Pakistan on Thursday announced that the operation of the Samjhauta Express will be suspended temporarily till the security situation between India and Pakistan improves.

“The operation of Samjhuta Express has been suspended today, in view of the prevailing tensions between Pakistan and India,” Pakistan’s Ministry of Foreign Affairs said in a statement. “Samjhuta Express will resume its operations as soon as the security situation improves between India and Pakistan.”

The Samjhauta Express was started on July 22, 1976, under the Shimla Agreement, which settled the 1971 war between India and Pakistan. It has six sleeper coaches and an AC 3-tier coach. Its terminals are in Lahore and Delhi. It leaves from India on Wednesdays and Sundays. The train departs on Mondays and Thursdays from Lahore.

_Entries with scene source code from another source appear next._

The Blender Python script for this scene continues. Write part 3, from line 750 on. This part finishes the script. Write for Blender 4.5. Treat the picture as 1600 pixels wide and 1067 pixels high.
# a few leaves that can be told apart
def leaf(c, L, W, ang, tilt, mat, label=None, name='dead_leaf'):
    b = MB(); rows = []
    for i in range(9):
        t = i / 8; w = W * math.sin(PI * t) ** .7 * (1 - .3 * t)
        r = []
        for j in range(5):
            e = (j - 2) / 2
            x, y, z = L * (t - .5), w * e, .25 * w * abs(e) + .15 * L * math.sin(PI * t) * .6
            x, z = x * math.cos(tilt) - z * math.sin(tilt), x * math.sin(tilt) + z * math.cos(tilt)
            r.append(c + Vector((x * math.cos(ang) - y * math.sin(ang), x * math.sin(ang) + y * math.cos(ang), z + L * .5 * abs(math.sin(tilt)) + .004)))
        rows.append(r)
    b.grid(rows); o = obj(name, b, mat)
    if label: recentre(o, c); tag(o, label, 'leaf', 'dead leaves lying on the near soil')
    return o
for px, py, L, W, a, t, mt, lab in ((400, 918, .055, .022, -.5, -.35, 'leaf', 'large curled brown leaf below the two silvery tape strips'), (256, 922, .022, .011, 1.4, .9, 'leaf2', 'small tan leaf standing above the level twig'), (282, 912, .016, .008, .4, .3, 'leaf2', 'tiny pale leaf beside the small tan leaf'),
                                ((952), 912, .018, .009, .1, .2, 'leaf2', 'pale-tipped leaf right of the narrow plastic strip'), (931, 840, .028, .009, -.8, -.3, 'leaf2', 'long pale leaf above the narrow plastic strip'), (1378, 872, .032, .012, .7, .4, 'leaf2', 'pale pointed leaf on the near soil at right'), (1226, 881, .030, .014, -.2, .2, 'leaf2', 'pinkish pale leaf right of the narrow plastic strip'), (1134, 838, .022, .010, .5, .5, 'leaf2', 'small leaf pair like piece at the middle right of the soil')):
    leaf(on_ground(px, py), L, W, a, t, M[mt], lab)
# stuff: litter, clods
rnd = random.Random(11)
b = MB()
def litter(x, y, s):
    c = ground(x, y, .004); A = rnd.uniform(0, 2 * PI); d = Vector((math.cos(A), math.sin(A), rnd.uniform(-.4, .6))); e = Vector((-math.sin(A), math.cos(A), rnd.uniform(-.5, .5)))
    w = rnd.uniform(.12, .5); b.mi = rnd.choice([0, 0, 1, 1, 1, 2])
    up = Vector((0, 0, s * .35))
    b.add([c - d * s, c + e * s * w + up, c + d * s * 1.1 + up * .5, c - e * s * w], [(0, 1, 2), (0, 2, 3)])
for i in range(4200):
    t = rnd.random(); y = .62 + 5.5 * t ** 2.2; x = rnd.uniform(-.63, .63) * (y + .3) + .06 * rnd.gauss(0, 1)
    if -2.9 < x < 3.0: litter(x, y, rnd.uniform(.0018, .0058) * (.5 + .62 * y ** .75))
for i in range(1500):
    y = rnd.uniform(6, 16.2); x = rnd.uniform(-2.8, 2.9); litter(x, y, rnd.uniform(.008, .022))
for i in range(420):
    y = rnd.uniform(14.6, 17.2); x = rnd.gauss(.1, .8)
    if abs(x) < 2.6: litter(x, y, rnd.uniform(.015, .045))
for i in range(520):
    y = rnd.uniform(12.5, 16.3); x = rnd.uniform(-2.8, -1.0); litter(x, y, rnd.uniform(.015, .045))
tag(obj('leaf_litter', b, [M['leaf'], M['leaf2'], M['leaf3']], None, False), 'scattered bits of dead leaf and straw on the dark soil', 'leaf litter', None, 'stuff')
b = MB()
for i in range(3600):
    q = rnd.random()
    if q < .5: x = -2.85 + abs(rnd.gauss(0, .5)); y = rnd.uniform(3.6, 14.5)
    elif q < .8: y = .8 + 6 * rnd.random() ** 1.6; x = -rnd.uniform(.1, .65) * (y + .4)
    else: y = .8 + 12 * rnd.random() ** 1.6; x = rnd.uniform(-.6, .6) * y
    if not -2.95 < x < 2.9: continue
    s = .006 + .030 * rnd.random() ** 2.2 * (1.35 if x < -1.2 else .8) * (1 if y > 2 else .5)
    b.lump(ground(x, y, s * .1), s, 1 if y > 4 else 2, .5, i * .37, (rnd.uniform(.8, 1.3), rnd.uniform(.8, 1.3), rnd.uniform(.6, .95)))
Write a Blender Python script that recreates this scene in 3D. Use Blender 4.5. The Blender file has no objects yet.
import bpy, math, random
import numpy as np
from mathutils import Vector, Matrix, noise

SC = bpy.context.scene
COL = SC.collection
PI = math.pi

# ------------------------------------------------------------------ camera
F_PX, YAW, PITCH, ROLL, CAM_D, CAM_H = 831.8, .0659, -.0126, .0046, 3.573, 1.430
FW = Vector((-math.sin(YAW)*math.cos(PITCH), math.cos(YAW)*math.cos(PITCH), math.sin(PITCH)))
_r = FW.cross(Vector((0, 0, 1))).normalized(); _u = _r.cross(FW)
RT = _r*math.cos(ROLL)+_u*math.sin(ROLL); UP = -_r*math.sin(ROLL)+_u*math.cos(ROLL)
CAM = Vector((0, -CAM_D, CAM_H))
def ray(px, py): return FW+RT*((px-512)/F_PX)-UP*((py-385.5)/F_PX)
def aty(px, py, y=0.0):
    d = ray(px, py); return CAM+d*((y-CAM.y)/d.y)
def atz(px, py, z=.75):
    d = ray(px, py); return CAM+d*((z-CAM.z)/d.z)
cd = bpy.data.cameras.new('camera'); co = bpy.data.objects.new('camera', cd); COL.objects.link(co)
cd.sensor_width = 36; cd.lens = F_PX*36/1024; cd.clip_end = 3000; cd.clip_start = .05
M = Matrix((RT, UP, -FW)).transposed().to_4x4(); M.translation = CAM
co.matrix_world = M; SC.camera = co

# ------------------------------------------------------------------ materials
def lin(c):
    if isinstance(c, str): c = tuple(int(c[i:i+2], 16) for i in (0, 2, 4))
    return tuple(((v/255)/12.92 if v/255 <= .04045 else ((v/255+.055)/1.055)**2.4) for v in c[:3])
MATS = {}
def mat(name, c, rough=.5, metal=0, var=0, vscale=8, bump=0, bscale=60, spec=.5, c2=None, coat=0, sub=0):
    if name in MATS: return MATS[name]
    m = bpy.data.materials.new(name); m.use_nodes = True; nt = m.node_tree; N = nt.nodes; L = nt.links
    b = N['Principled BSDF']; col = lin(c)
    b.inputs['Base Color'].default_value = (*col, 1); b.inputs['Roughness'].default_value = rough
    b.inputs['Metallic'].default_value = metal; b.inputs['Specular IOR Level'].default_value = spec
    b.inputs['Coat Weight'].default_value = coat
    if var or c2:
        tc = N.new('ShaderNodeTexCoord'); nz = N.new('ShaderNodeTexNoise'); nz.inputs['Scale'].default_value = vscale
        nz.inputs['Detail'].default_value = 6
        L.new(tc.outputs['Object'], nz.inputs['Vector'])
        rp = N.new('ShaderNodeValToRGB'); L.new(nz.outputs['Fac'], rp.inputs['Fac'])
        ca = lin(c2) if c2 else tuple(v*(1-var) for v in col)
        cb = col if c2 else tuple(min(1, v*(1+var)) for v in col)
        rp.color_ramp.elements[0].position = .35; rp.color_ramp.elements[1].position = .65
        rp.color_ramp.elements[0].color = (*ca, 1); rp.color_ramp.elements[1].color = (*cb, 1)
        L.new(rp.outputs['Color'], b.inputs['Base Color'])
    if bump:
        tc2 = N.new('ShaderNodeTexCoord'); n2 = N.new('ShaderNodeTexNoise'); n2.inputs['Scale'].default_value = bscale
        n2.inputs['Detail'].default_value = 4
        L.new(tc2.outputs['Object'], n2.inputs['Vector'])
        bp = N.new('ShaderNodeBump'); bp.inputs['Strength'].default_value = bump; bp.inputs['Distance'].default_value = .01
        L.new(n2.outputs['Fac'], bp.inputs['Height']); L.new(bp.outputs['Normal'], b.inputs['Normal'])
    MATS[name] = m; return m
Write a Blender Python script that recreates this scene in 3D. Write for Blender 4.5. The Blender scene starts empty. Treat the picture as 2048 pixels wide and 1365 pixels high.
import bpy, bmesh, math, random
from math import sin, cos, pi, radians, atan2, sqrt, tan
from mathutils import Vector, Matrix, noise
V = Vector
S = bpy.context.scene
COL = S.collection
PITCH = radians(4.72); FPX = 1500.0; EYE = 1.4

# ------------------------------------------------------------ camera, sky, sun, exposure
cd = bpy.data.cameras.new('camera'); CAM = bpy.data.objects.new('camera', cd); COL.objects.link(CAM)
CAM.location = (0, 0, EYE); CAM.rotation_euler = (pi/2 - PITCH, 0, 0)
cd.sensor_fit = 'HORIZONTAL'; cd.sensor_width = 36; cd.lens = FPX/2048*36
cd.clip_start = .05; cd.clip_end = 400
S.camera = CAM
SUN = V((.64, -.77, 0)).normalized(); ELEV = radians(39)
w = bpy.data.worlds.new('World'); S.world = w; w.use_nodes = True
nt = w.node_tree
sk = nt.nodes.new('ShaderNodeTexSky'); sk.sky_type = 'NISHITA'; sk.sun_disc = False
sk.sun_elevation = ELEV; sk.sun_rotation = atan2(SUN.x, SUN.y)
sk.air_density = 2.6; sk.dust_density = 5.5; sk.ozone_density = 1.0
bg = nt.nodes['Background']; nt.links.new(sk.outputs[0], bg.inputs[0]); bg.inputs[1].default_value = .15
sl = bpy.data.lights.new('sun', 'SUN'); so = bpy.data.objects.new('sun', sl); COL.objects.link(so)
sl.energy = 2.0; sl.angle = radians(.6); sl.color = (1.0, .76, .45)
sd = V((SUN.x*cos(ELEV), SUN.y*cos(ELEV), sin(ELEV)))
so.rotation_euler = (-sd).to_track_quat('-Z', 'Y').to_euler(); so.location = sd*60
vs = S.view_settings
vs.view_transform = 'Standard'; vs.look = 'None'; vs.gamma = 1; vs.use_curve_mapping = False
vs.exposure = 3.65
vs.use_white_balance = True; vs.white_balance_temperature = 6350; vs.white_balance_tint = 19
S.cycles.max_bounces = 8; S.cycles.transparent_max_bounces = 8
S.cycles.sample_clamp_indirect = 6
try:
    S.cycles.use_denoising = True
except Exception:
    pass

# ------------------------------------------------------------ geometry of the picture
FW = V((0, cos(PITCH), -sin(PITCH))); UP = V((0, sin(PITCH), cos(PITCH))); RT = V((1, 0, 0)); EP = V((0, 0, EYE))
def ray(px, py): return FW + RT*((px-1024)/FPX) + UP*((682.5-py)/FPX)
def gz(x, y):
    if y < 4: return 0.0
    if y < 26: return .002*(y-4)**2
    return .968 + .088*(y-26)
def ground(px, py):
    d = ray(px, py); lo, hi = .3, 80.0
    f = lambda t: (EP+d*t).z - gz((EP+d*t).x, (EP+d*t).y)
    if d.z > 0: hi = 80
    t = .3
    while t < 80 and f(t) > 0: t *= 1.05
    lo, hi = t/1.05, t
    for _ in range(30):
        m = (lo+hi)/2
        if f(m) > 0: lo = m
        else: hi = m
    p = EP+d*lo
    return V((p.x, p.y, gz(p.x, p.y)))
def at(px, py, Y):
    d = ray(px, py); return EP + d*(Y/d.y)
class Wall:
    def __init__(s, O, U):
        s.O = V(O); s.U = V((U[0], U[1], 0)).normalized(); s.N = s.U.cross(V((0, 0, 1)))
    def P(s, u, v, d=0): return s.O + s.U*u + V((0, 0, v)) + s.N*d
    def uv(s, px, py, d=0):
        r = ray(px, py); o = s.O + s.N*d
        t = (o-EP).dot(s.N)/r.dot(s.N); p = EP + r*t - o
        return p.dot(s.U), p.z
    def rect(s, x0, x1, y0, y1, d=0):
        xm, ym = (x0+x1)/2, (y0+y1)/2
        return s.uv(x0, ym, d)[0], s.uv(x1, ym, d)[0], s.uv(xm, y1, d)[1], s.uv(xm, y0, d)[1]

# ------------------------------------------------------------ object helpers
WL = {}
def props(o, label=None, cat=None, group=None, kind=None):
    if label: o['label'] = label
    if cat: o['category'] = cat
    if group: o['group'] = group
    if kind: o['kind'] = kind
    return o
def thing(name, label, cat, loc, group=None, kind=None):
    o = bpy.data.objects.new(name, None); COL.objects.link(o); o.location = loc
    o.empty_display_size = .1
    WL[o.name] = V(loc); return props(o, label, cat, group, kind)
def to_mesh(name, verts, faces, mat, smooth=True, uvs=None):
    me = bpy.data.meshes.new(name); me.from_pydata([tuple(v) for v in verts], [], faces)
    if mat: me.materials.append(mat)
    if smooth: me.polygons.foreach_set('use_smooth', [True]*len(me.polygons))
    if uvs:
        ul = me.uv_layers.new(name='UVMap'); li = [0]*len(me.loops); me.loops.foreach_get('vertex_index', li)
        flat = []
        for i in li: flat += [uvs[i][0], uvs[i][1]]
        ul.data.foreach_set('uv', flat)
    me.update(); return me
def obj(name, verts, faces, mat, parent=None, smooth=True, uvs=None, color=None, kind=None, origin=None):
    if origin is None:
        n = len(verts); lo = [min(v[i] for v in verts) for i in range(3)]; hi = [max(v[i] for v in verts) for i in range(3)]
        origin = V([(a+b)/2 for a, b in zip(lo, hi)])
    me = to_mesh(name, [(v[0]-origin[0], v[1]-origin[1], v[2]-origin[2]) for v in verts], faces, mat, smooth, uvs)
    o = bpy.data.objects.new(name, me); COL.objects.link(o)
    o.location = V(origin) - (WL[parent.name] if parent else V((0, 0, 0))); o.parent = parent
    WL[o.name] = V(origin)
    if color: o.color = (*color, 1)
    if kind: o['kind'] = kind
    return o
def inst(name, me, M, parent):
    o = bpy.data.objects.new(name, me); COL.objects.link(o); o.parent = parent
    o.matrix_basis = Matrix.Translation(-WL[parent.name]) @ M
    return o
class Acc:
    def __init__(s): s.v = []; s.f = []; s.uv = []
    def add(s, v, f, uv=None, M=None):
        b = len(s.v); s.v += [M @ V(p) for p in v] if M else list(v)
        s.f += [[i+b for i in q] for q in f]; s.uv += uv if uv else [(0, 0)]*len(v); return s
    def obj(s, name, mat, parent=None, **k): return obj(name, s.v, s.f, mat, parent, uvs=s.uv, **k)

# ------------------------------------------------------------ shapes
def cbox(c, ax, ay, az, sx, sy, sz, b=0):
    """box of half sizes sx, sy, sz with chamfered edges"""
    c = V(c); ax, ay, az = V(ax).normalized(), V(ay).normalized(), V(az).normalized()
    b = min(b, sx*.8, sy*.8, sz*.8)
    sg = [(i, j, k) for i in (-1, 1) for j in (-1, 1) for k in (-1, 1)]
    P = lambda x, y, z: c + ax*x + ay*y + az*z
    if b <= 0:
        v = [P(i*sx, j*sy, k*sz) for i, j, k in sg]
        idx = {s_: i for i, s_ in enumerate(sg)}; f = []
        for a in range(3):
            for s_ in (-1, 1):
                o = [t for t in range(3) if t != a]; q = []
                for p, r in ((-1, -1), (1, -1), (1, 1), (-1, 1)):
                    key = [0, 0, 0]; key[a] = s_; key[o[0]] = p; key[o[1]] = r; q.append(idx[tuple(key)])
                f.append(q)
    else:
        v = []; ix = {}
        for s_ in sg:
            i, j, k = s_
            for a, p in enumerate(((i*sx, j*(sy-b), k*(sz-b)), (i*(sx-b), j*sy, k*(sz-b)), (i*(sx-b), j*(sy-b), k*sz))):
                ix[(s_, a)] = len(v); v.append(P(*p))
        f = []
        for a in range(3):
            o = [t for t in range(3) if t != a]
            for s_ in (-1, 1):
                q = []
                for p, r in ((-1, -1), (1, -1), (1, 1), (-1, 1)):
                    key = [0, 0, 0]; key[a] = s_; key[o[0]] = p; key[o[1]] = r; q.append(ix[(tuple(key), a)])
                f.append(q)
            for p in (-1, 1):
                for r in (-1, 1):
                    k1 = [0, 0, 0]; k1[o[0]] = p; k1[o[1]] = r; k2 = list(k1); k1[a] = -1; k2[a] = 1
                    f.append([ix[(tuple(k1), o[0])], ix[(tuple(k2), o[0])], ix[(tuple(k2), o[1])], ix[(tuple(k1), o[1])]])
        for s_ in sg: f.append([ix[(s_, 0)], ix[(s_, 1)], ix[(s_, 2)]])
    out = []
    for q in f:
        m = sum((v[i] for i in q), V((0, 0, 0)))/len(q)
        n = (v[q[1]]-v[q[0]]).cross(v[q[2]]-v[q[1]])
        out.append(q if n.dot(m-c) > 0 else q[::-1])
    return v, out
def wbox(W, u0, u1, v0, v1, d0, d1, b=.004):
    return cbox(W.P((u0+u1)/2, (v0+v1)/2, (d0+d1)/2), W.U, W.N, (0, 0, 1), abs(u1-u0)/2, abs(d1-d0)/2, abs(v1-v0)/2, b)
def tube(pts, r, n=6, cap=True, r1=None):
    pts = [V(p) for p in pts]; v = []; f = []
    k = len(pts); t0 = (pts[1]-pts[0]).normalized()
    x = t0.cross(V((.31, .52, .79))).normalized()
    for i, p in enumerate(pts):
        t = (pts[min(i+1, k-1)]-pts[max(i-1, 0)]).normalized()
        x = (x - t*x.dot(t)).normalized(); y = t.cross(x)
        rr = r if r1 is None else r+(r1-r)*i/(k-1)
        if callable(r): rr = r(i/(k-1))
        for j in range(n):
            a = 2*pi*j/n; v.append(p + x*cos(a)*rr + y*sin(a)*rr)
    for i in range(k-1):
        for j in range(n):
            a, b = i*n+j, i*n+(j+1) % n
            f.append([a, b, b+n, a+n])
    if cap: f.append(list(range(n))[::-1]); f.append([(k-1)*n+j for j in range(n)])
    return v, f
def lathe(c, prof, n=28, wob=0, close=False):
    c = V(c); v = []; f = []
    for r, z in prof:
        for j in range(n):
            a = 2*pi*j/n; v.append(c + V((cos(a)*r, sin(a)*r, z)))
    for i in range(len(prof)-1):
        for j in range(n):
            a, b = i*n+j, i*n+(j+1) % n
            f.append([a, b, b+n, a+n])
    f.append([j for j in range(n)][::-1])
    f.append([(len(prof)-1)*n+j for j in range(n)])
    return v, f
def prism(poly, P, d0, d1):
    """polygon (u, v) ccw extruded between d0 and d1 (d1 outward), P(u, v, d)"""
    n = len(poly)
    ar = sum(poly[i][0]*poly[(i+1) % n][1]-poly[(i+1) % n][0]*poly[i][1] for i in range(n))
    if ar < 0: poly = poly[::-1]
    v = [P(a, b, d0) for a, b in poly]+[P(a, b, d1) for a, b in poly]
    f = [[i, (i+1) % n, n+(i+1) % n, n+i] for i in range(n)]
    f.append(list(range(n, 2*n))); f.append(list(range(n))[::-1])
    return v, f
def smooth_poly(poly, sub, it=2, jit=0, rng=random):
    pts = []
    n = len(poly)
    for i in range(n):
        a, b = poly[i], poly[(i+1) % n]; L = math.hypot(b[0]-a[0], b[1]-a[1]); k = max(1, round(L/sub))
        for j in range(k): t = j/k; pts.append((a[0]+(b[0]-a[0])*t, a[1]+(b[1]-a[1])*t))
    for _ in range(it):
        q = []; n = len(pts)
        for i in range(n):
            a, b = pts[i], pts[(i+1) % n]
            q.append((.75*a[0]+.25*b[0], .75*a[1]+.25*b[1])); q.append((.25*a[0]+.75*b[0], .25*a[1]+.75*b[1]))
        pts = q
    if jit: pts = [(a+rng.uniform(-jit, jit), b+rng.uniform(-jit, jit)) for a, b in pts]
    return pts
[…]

Tensions between India and Pakistan have escalated since February 14, when 40 CRPF personnel were killed in a suicide terror attack by Pakistan-based Jaish-e-Mohammad.

India and Pakistan on Wednesday claimed that they had shot down each others’ fighter jets, a day after the Indian Air Force had struck a Jaish terror camp in Khyber Pakhtunkhwa province of Pakistan. India said Pakistan had attempted to target military installations in Jammu and Kashmir on Wednesday and confirmed a pilot of its Air Force was missing in action after the operation.

Pakistan claimed that its jets had struck across the Line of Control from “Pakistani airspace”, and that it had shot down two Indian jets. The action was not targeted at military installations or civilians, Islamabad claimed.